More generally, the Tits index or Satake–Tits diagram of a reductive algebraic group over a field is a generalization of the Satake diagram to arbitrary fields, introduced by Tits (1966), that reduces the classification of reductive algebraic groups to that of anisotropic reductive algebraic groups.

Satake diagrams are not the same as Vogan diagrams of a Lie group, although they look similar.


A Satake diagram is obtained from a Dynkin diagram by blackening some vertices, and connecting other vertices in pairs by arrows, according to certain rules.

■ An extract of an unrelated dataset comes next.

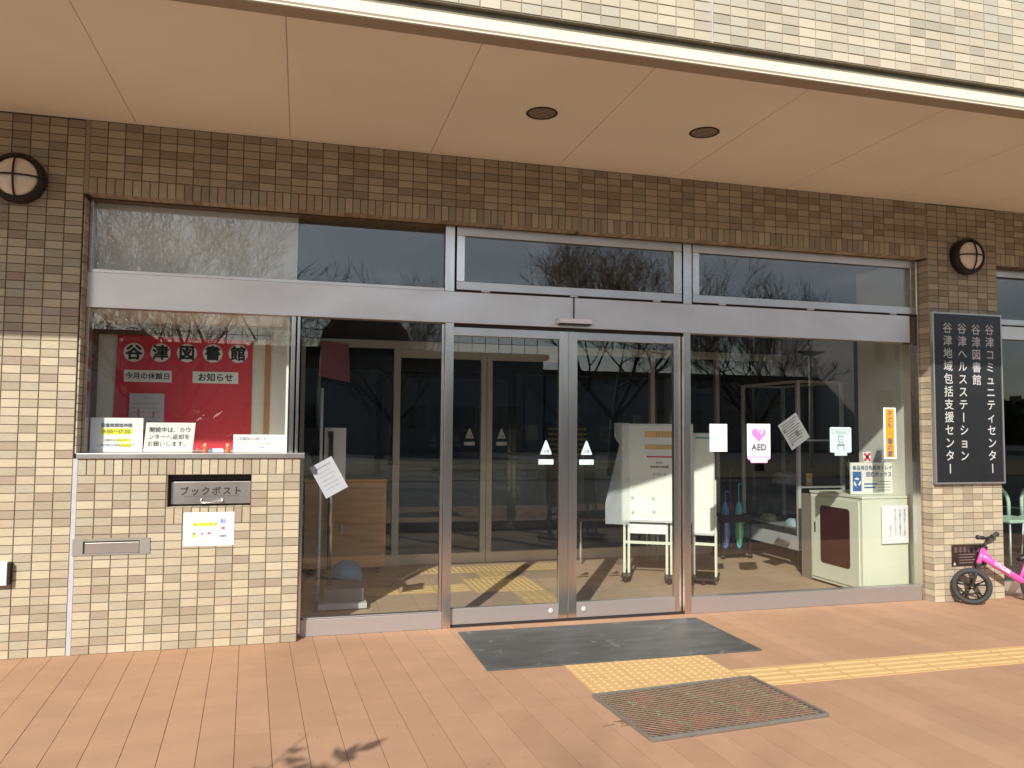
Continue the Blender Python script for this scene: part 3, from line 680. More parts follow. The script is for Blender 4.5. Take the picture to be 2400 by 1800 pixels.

Suppose that G is an algebraic group defined over a field k, such as the reals. We let S be a maximal split torus in G, and take T to be a maximal torus containing S defined over the separable algebraic closure K of k. Then G(K) has a Dynkin diagram with respect to some choice of positive roots of T. This Dynkin diagram has a natural action of the Galois group of K/k. Also some of the simple roots vanish on S. The Satake–Tits diagram is given by the Dynkin diagram D, together with the action of the Galois group, with the simple roots vanishing on S colored black. In the case when k is the field of real numbers, the absolute Galois group has order 2, and its action on D is represented by drawing conjugate points of the Dynkin diagram near each other, and the Satake–Tits diagram is called a Satake diagram.